The Agency made significant progress since USAID Forward was first announced in 2010.

Deliver results on a meaningful scale through a strengthened USAID

  • True to our commitment to strategic, performance-based planning, USAID completed 60 of a total of 62 Country Development Cooperation Strategies, representing the majority of USAID Missions.
  • Evaluations inform decisions including designing follow-on projects, making mid-course corrections, developing country strategies, scaling-up projects, budget allocations and other related decisions. Worldwide, we’ve completed over 1,000 evaluations by external teams. To learn more about evaluation at USAID, please click here.
  • Stronger Local Partners through Direct Engagement The percentage of Mission staff engaged directly with local partners overseas continued to grow in 2015 building on continuing efforts at direct engagement with a host country government, regional entity, or a local nongovernmental organization or commercial organization. Missions have learned that direct engagement yields results and are using a broad range of approaches, including:
    • direct training to build capacity (financial, procurement, reporting);
    • joint program monitoring and field trips; and
    • operation manuals on how to work with USAID.
  • Building a Mentoring Culture in USAID USAID’s Mentoring Program enhanced the professional development of more than 900 staff over the past fiscal year with a planned increase of 10% per year. Since the program’s inception, the number of participants in the mentoring program has increased on average 25% annually. This progressive increase has occurred as Missions have begun to see mentoring as a critical element in helping achieve their strategic goals.

Promote sustainable development through high-impact partnerships and local solutions

  • We are partnering directly with local governments, the private sector, civil society, and academia to ensure that local systems own, resource, and sustain the development results in which we invest. Since 2010, we have tripled the percentage of our funding obligated through local governments, civil society partners, and local businesses. Overall, we obligated 27% of our funding to local actors in FY 2015, including cash transfers and qualifying trust funds. Our Local Solutions investments have demonstrated evidence of progress, local resourcing, and sustained results, for example:
    • In Peru, enrollment in Alternative Development interventions, such as planting alternative crops, land titling, and community development, increased from 13,000 to 70,000 households from 2011-2015. USAID worked with Peru’s National Commission for Development and Life without Drugs to build their capacity. As USAID funding declines, the Government of Peru is increasing its investment from $15 million in 2011 to $38 million annually in 2014/15.
    • In western Georgia, the 148.8 kilometer East-West Natural Gas Pipeline was completed, providing a more reliable supply of natural gas to homes and industries.

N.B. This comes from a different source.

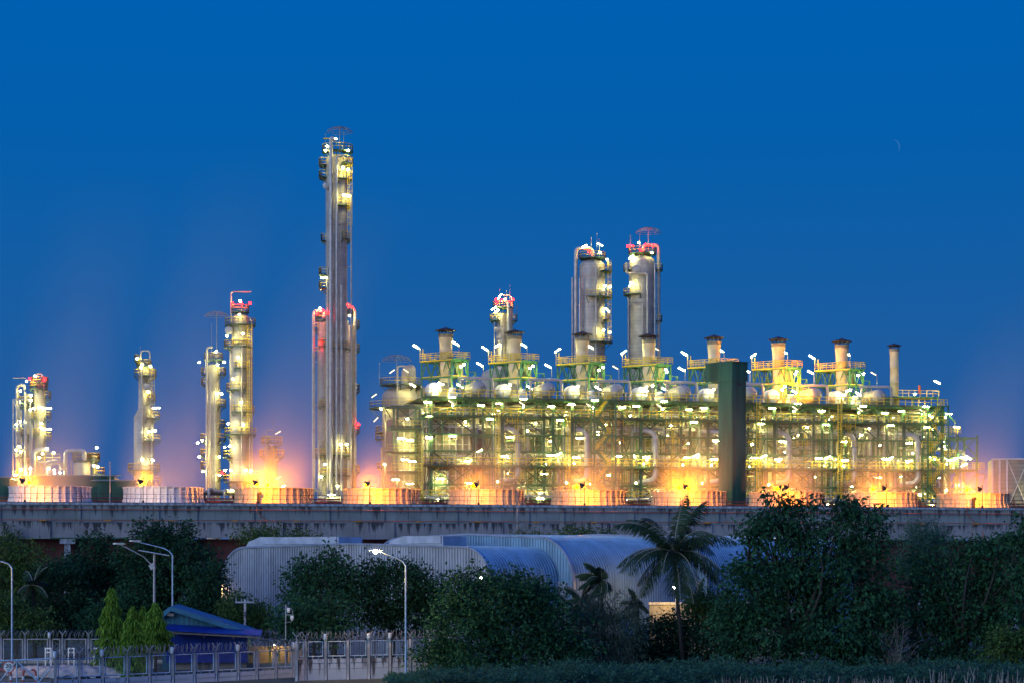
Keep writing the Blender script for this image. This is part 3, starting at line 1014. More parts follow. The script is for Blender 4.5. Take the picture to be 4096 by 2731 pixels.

This partnership with the Georgia Oil and Gas Company, through which USAID provided $61.7 million, was part of a broader effort towards a viable and multi-functional energy sector in Georgia. USAID also invested $34.6 million in assistance to the Georgia State Electro-Systems to decrease power outages and reduce transmission losses. For these collaborative, post-conflict reconstruction efforts, USAID invested $96 million and local counterparts over $186 million highlighting local ownership of results.
    • In Tanzania, 50,000 more households access electricity because of Off-Grid Electric (OGE), a local USAID Development Innovation Venture grantee. OGE has raised $16 million in equity financing with an additional $7 million from the International Finance Corporation and its partners. While 85% of Tanzania continues to live off the national grid, OGE is partnering with the Government of Tanzania to bring affordable electricity to 1 million homes by 2017.
  • USAID continues to capitalize on increased foreign direct investment overseas by seeking opportunities to engage the international and local private sector in realizing development objectives through tools such as Development Credit Authority (DCA) and Public Private Partnerships.
    • In FY 2015, USAID Missions leveraged commitments of $400 million in private sector resources for new Global Development Alliances (GDAs), i.e. partnerships with at least 1:1 cost sharing. Over the course of USAID Forward, USAID Mission GDAs leveraged over $1.5 billion in new resources from the private sector towards our development goals. These partnerships not only make our budgets go farther, they also bring the unique expertise and assets of the private sector to make our work more efficient and effective.
    • USAID also began supporting a broader range of private sector engagement approaches, including large multi-stakeholder alliances such as Power Africa and the New Alliance for Food Security and Nutrition, which USAID serves as a catalyst for private sector investment. For example, Power Africa brought together over 100 private sector partners, mobilizing more than $20 billion in private sector commitments to invest in power generation and distribution across Sub-Saharan Africa.
    • Since the launch of USAID Forward, the DCA has surpassed former fiscal year benchmarks and has continued to make historic gains in the Agency’s Private Capital Mobilization efforts. The size and impact of USAID’s DCA credit guarantees more than doubled within the last four years ($2.5b) compared to the first 11 years of DCA activity combined ($1.7b). In FY 2015 alone, through DCA guarantees, $695 million of private capital was made available in support of USAID’s development objectives through 46 guarantees with 45 financial partners.

Identify and scale up innovative, breakthrough solutions to intractable development challenges

  • We are fostering a culture of innovation and using our convening power to source, test, and scale breakthrough innovations to solve development challenges. USAID’s U.S. Global Development Lab embodies this effort to increase the application of science, technology, innovation, and partnerships to achieve, sustain, and extend the Agency’s development impact. For example, we continue to foster the growth of digital financial services, which accelerate financial inclusion, help fight corruption, and catalyze private sector development.
  • USAID has fostered over 420 development innovations through the U.S. Global Development Lab, improving the lives of over 24.5 million people.
  • We are bringing new perspectives to long-standing development challenges: with over 10,000 applicants for innovation grants, 60 percent of which had never before received USAID funding and 25 percent of Grand Challenge applicants coming from developing countries.